A distinctive feature has been their bodies, constructed of a lightweight rustproof proprietary alloy of aluminium and magnesium called Birmabright.  This material was used owing to post war steel shortages and a plentiful supply of post war aircraft aluminium.  The early choice of colour was dictated by army surplus supplies of paint.   All models until recently featured sturdy box section ladder-frame chassis.  Now the Freelander and the Range Rover use a more usual monocoque body construction.

The early vehicles, such as the Series 1, were designed to be field-serviced; advertisements for Rovers have bragged about vehicles driven thousands of miles on banana oil.  Now with more complex service requirements this is less of an option.  The British Army maintains the use of the 300TDi engined versions rather than the TD5 to retain some servicing simplicity.

Land Rovers, particularly the commercial and military models, became ubiquitous throughout rural areas and in the developing World.  The Land Rover featured in the South African movie The Gods Must Be Crazy illustrates the love-hate relationship many owners feel with the earlier Series 1, 2 and 3 vehicles.

Land Rovers have competed in the Paris Dakar Rally as well as being the vehicle used for the Camel Trophy as part of a sponsorship deal.
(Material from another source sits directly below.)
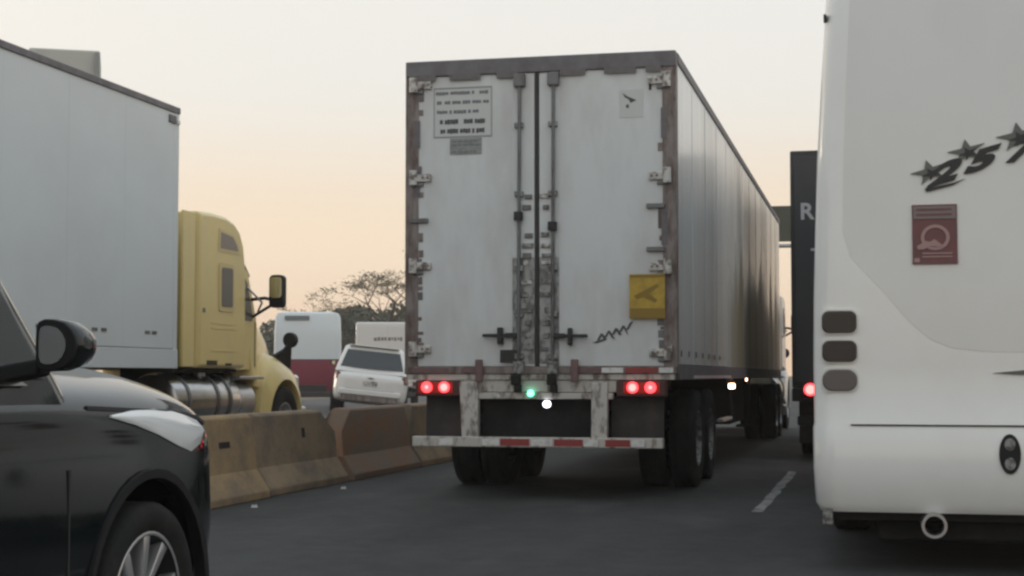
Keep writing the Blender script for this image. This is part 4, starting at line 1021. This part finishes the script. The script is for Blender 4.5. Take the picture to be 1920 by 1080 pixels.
# ------------------------------------------------------------------ trees
def tree(label, loc, H, spread, trunk_h, seed, leaf_m, nleaf, leaf_s, flat=.45, group='trees beyond the traffic', levels=4, r0=.22, density=1., lean=0., name='acacia_tree'):
    g = random.Random(seed)
    t = thing(name, label, 'tree', loc, 0, group)
    wood = MB(); tips = []
    def seg(a, b, ra, rb, n=6):
        wood.cyl(a, b, ra, n, rb, caps=False)
    def grow(p, d, L, r, lev):
        steps = 3
        for i in range(steps):
            d2 = (d + Vector((g.uniform(-.18, .18), g.uniform(-.18, .18), g.uniform(-.06, .12)))).normalized()
            q = p + d2 * L / steps; r2 = r * .82
            seg(p, q, r, r2); p, d, r = q, d2, r2
            if lev >= 3: tips.append((q, lev))
        if lev < levels:
            for k in range(g.choice((2, 3, 3))):
                az = g.uniform(0, 2 * math.pi); out = Vector((math.cos(az), math.sin(az), 0))
                nd = (d * .55 + out * g.uniform(.5, .9) * (1.15 - flat * .2) + Vector((0, 0, g.uniform(-.05, .35) * (1 - flat)))).normalized()
                grow(p, nd, L * g.uniform(.62, .85), r * .68, lev + 1)
    p = Vector((0, 0, 0)); d = Vector((lean, 0, 1)).normalized()
    n = 4
    for i in range(n):
        q = p + (d + Vector((g.uniform(-.06, .06), g.uniform(-.06, .06), 0))) * trunk_h / n
        seg(p, q, r0 * (1 - .08 * i), r0 * (1 - .08 * (i + 1)), 9); p = q
    for k in range(4):
        az = k * math.pi / 2 + g.uniform(-.4, .4); out = Vector((math.cos(az), math.sin(az), 0))
        grow(p, (out * g.uniform(.5, .9) + Vector((0, 0, .75))).normalized(), (H - trunk_h) * .55, r0 * .52, 1)
    # scale the crown to the asked size
    mx = max(abs(v[0]) for v in wood.v) or 1; mz = max(v[2] for v in wood.v)
    kx = spread / mx; kz = (H - trunk_h) / max(.01, mz - trunk_h)
    def fit(v):
        h = max(0, min(1, (v[2] - trunk_h) / (.8)))
        return Vector((v[0] * (1 + (kx - 1) * h), v[1] * (1 + (kx - 1) * h), v[2] if v[2] < trunk_h else trunk_h + (v[2] - trunk_h) * kz))
    wood.v = [tuple(fit(v)) for v in wood.v]
    wood.build('trunk', 'bark', t, smooth=50)
    lf = MB()
    for i in range(nleaf):
        c, lev = g.choice(tips); c = fit(c)
        if g.random() > density: continue
        for _ in range(3):
            q = c + Vector((g.gauss(0, spread * .05), g.gauss(0, spread * .05), g.gauss(0, spread * .014)))
            a = Vector((g.uniform(-1, 1), g.uniform(-1, 1), g.uniform(-.5, .5))).normalized() * leaf_s * g.uniform(.6, 1.3)
            b_ = a.orthogonal().normalized() * leaf_s * g.uniform(.3, .6)
            lf.add([q - a, q + b_, q + a, q - b_], [(0, 1, 2, 3)])
    lf.build('crown', leaf_m, t)
    return t
tree('sparse spreading tree with dark trunk just left of the big trailer', (-28.2, 90, 0), 7.5, 4.7, 4.2, 4, 'leaf', 480, .085, r0=.20)
tree('broad thin crowned tree mostly hidden behind the big trailer', (-23.2, 92, 0), 8.8, 4.4, 4.6, 14, 'leaf', 560, .085, r0=.24)
tree('faint thin tree behind the mirror of the yellow truck', (-39.5, 110, 0), 7.6, 4.2, 3.2, 8, 'leaf', 300, .10, r0=.16)
tree('tiny high thin crown faint in the haze above the pale bus', (-41.5, 130, 0), 10.2, 3.2, 6.5, 23, 'leaf', 160, .12, r0=.10)
def bush(label, loc, w, h, seed, n):
    g = random.Random(seed); t = thing('round_tree', label, 'tree', loc, 0, 'dark trees on the skyline')
    b = MB(); b.cyl((0, 0, 0), (0, 0, h * .55), .2, 8, .1)
    for k in range(5):
        a = g.uniform(0, 6.28); b.cyl((0, 0, h * .35), (math.cos(a) * w * .4, math.sin(a) * w * .4, h * .75), .1, 6, .03)
    b.build('trunk', 'bark', t)
    cl = [(g.uniform(-.75, .75) * w, g.uniform(-.6, .6) * w, h * g.uniform(.35, .86), g.uniform(.22, .4) * w) for _ in range(16)]
    lf = MB()
    for i in range(n):
        cx, cy, cz, r = g.choice(cl); v = Vector((g.gauss(0, 1), g.gauss(0, 1), g.gauss(0, 1))).normalized() * r * g.uniform(.55, 1.05); v.z *= .62
        q = Vector((cx, cy, max(.2, cz))) + v
        a = Vector((g.uniform(-1, 1), g.uniform(-1, 1), g.uniform(-1, 1))).normalized() * g.uniform(.12, .25); b_ = a.orthogonal().normalized() * g.uniform(.08, .16)
        lf.add([q - a, q + b_, q + a, q - b_], [(0, 1, 2, 3)])
    lf.build('crown', 'leaf_dark', t)
bush('dark rounded tree above the gap between pale bus and delivery van', (-37.0, 112, 0), 4.6, 6.6, 31, 7000)
bush('dark rounded tree behind the delivery van under the sparse tree', (-33.0, 114, 0), 4.4, 6.3, 32, 7000)
bush('low dark tree above the roof of the pale bus', (-41.5, 116, 0), 4.0, 6.4, 33, 6000)
bush('dark rounded tree hidden partly by the left edge of the big trailer', (-28.5, 112, 0), 4.4, 6.2, 34, 6000)
bush('dark tree behind the hood of the yellow truck', (-47.5, 118, 0), 4.4, 5.6, 35, 6000)

# ------------------------------------------------------------------ dusk haze in the air
hm = bpy.data.materials.new('dusk haze'); hm.use_nodes = True
hn = hm.node_tree.nodes; hn.remove(hn['Principled BSDF'])
pv = hn.new('ShaderNodeVolumePrincipled'); pv.inputs['Color'].default_value = (.97, .92, .86, 1); pv.inputs['Density'].default_value = .0012
hm.node_tree.links.new(pv.outputs[0], hn['Material Output'].inputs['Volume'])
hz_o = MB().box(-130, 60, -30, 180, -1.2, 24).build('haze', hm); hz_o['kind'] = 'stuff'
The Land Rover Defender is also used by military forces throughout the world. 


In Britain, the Land Rover fell from favour with the farming community with the arrival of less expensive Japanese alternatives, with Diahatsu Fourtracks and Isuzu Troopers becoming a common sight on farms around the country, until rust eventually ended their working lives. However, with subtle improvements to the Defender in the early 1990's, and with the introduction of better more reliable engines in the form of the TDi (especially the 300TDi) and the new five-cylinder TD5, most farms once again have a Land Rover Defender in their yard.